Если Ликург все-таки был человеком, а не богом, у него должна была бы быть могила. Ее отсутствие объясняли либо тем, что законодатель скончался на Крите, был там сожжен, а пепел развеян в море, либо тем, что могила его была разрушена ударом молнии (обе версии у Плутарха). В Спарте не было ни одного человека, который возводил бы к Ликургу свое происхождение. Существовало, однако, особое общество Ликургидов (вероятно, нечто вроде жреческой коллегии), которое заботилось о культе законодателя.

Единственный реликт, связанный с именем Ликурга-человека, это — олимпийский диск, будто бы виденный Аристотелем. Но, если даже он, действительно, его видел, отсюда не обязательно следует, что Ликург, чье имя философ прочел на диске, и есть тот самый спартанский законодатель. Дело в том, что античная традиция знала несколько Ликургов. Об одном из них — аркадском герое упоминает Нестор в «Илиаде». Другой Ликург был царем Немеи, к югу от Коринфа.

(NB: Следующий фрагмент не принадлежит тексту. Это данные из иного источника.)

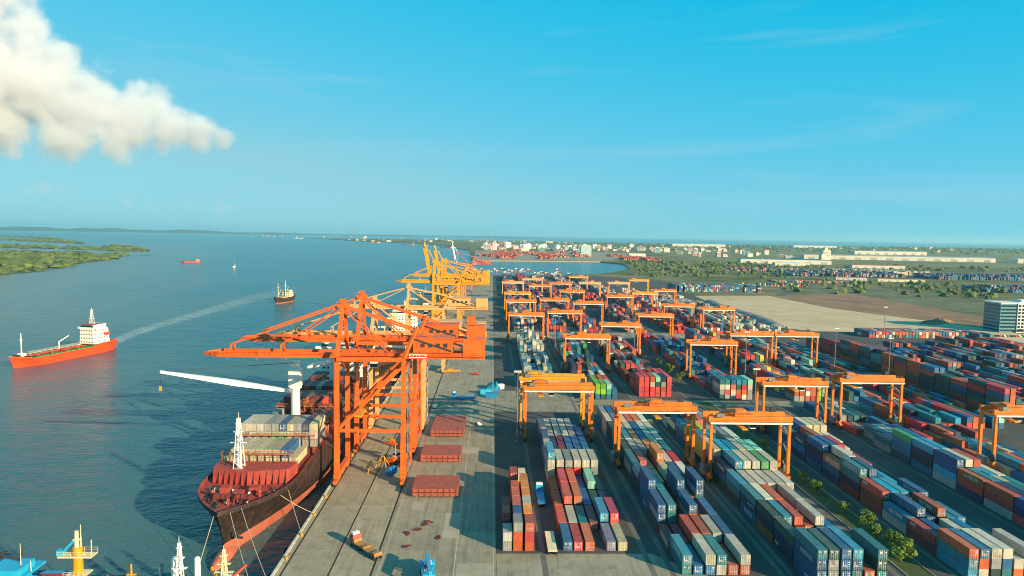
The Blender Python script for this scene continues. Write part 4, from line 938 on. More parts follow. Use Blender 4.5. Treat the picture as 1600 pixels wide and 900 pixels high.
block('sixth block from the quay', 190.6, 160, 14, pal='bbtlrRRnrcb', hi=3, seed=7)
P2 = dict(hi=4, ft20=.2)
block('green-topped block behind cross aisle', 50.2, 350, 15, pal='wkbGRwnbrt', seed=8, front=[('brr','bkk','bLL','kLL','bGM','bb'),('bb','LL','LLL','Lp','bR','rR'),('rr','mR','pn','bm','rr','kr')], **P2)
block('white block behind cross aisle', 21.5, 372, 13, pal='wwwwggwwbtc', seed=9, **P2)
block('red block behind cross aisle', 80.6, 357, 15, pal='RRrrRRmrkwgt', seed=10, front=[('RRRR','RRRR','RRwr','rRkM','Rrgn','RRRR'),('RrR','mRRR','mkR','mkR','wgRR','rRRR')], **P2)
block('fourth lane behind cross aisle', 122.4, 352, 16, pal='bbtlrRRbk', seed=11, front=[('kgwt','gRwt','wwrb','Rrkl','wrRt','ggwM')], **P2)
block('fifth lane behind cross aisle', 161.5, 350, 16, pal='RRbbrrtRykb', seed=12, front=[('grw','wrw','rwr','Rrr','LLL','wcc')], **P2)
block('sixth lane behind cross aisle', 190.6, 350, 16, pal='MRbtbkrw', seed=13, hi=3, ft20=.2)
for k, (xx, nb) in enumerate(((21.5,1),(50.2,2),(80.6,3),(122.4,4),(161.5,5),(190.6,6))):
    for j, (yy, n_) in enumerate(((598,14),(800,15),(1010,15),(1220,13))):
        if nb == 6 and j > 1: continue
        block('far yard block', xx, yy, n_ if not (nb == 5 and j == 0) else 10, pal=('wwrgbR','tbbrRn','wbnrRR','nbRgkr','RmbrRR','wbgrRm')[(k+j) % 6], hi=4 if j < 2 else 3, seed=20+k*5+j, ft20=.2)
# the long wall of boxes and the low stacks on the land side of it
block('long container wall', 245, 312, 16, rows=2, pal='kkkRRrrbkt', hi=6, lo=5, seed=60, fill=1, ft20=0)
block('low stacks beside the sixth block', 219, 300, 18, rows=6, pal='trrRRkbbM', hi=2, lo=1, seed=61, fill=.8)
for k in range(8):
    block('stacks beyond the long wall', 262+k*21, 300+k*24, 15-k, rows=5, pal='bbtnRrmgk', hi=3, seed=63+k, fill=.74, ft20=.15)
block('depot stack', 333, 585, 2, rows=34, pal='tkRRrbw', hi=2, lo=2, seed=70, fill=.9)
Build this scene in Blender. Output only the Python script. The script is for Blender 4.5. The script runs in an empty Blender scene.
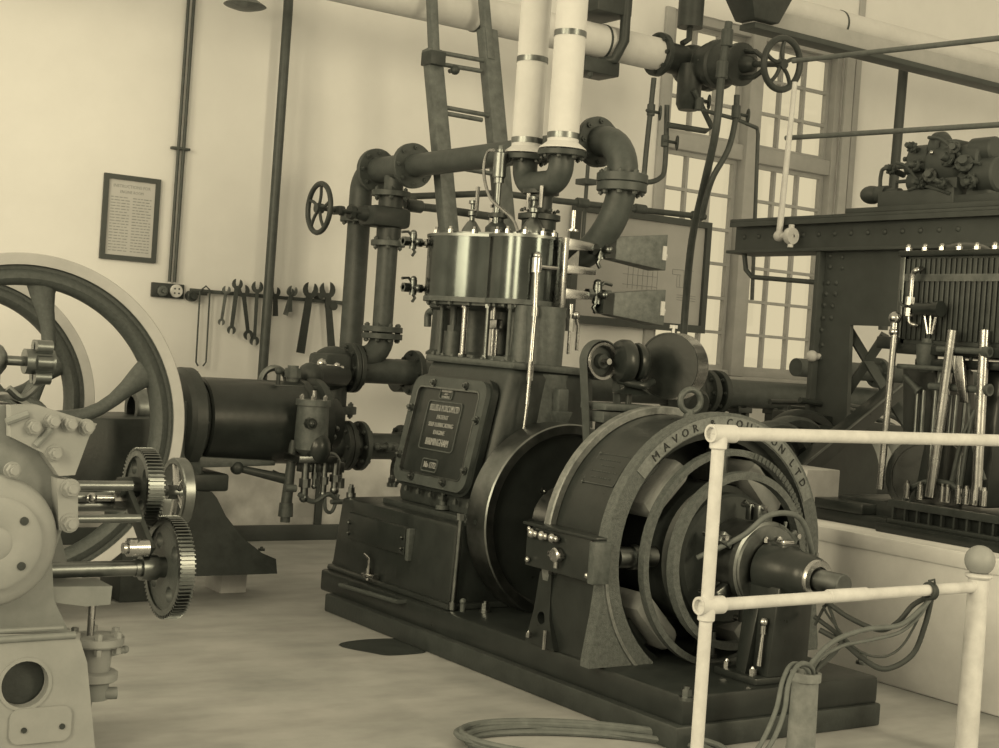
import bpy, bmesh, math, random
from mathutils import Vector as V, Matrix
random.seed(7)
C = bpy.context.scene.collection
PI = math.pi
# ------------------------------------------------------------------ camera
FPX = 1458.0; TH = math.radians(34.3); PT = math.radians(0.94); RO = math.radians(3.9)
EYE = V((0, 0, 1.3)); FZ = -.085   # floor level
fw = V((math.sin(TH)*math.cos(PT), math.cos(TH)*math.cos(PT), -math.sin(PT)))
r0 = V((math.cos(TH), -math.sin(TH), 0)); u0 = r0.cross(fw)
rt = r0*math.cos(RO) + u0*math.sin(RO); up = u0*math.cos(RO) - r0*math.sin(RO)
cam = bpy.data.cameras.new('camera'); co = bpy.data.objects.new('camera', cam); C.objects.link(co)
M = Matrix((rt, up, -fw)).transposed().to_4x4(); M.translation = EYE; co.matrix_world = M
cam.sensor_width = 36; cam.lens = FPX/999*36; cam.clip_end = 200
bpy.context.scene.camera = co

def at(px, py, **k):
    """point seen in a direction, on the plane X=, Y= or Z= given in metres"""
    d = fw + rt*((px-499.5)/FPX) - up*((py-374)/FPX)
    (a, v), = k.items(); i = 'XYZ'.index(a)
    return EYE + d*((v-EYE[i])/d[i])

# ------------------------------------------------------------------ materials
def lin(c): return c/12.92 if c <= .04045 else ((c+.055)/1.055)**2.4
def sep(v):
    w = min(1, max(0, (v-.15)/.5)); l = lin(v)
    return (l, l*(1.2-.2*w), l*(1.17-.17*w), 1)
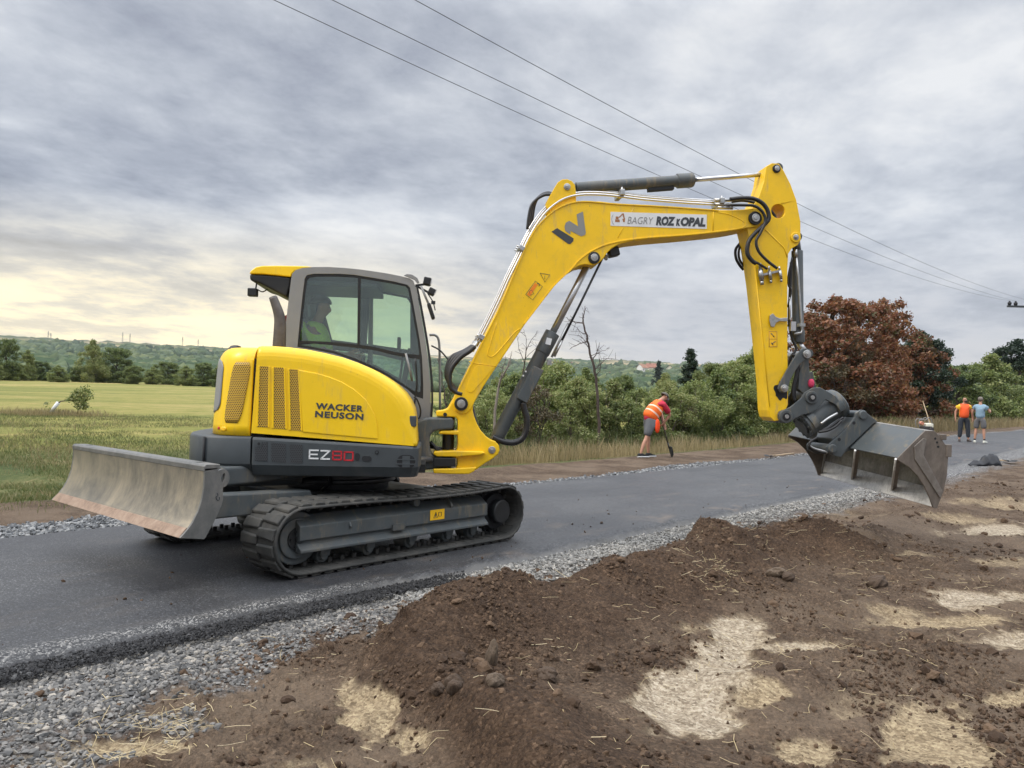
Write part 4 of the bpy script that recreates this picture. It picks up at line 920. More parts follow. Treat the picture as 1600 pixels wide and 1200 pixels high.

Третий (он также упоминается в «Илиаде») царь фракийского племени эдонов и заклятый враг Диониса (боги покарали его слепотой за то, что он преследовал юного бога). Если отбросить последнего из этих трех Ликургов — дикаря и насильника, то два первых: аркадянин и немеец вполне подходят для того, чтобы оказаться в одной компании с Ифитом, мифическим царем Элиды, которому приписывалось учреждение олимпийских игр. Спартанский Ликург был мало подходящим на эту роль персонажем.

В новое время мысльотом, что прежде, чем стать человеком и законодателем, Ликург был богом, была высказана У. Виламовицем-Мёллендорфом еще в 1884 г. (впрочем, еще раньше эту же мысль высказывали К. О. Мюллер и Г. Гильберт). Виламовиц пытался связать Ликурга с Зевсом Ликейским, т. е. «Волчьим», культ которого был распространен в соседней с Лаконией Аркадии, а также с Ликаоном (также аркадское божество). Эта мысль была затем подхвачена и развита Эд. Мейером, который возводил культ Ликурга к древнейшему додорийскому субстрату населения Лаконии вместе с культами таких божеств, как Елена, Диоскуры, Менелай и Агамемнон. Той же точки зрения придерживался и К. Ю. Белох, который свел идею Виламовица—Мейера к абсурду, объявив божеством также и афинского законодателя Драконта. Что касается самих законов Ликурга, то они, в понимании этой группы историков, были не законами, а древними обычаями, унаследованными спартанцами от их далеких дорийских предков, и, следовательно, не нуждались для своего утверждения ни в каком законодательстве.

В дальнейшем гипотеза Виламовица — Эд. Мейера подверглась некоторым видоизменениям. Одно из самых оригинальных принадлежит французскому историку Жанмэру, который трактовал Ликурга как тотемное зооморфное божество — божественного волка. В этом своем качестве он должен был участвовать в посвятительных обрядах — инициациях, которым подвергались молодые люди, достигшие определенного возраста. Как покровитель юношества Ликург мог со временем превратиться в великого законодателя — создателя единственной в своем роде системы воспитания, считавшейся краеугольным камнем всего спартанского космоса.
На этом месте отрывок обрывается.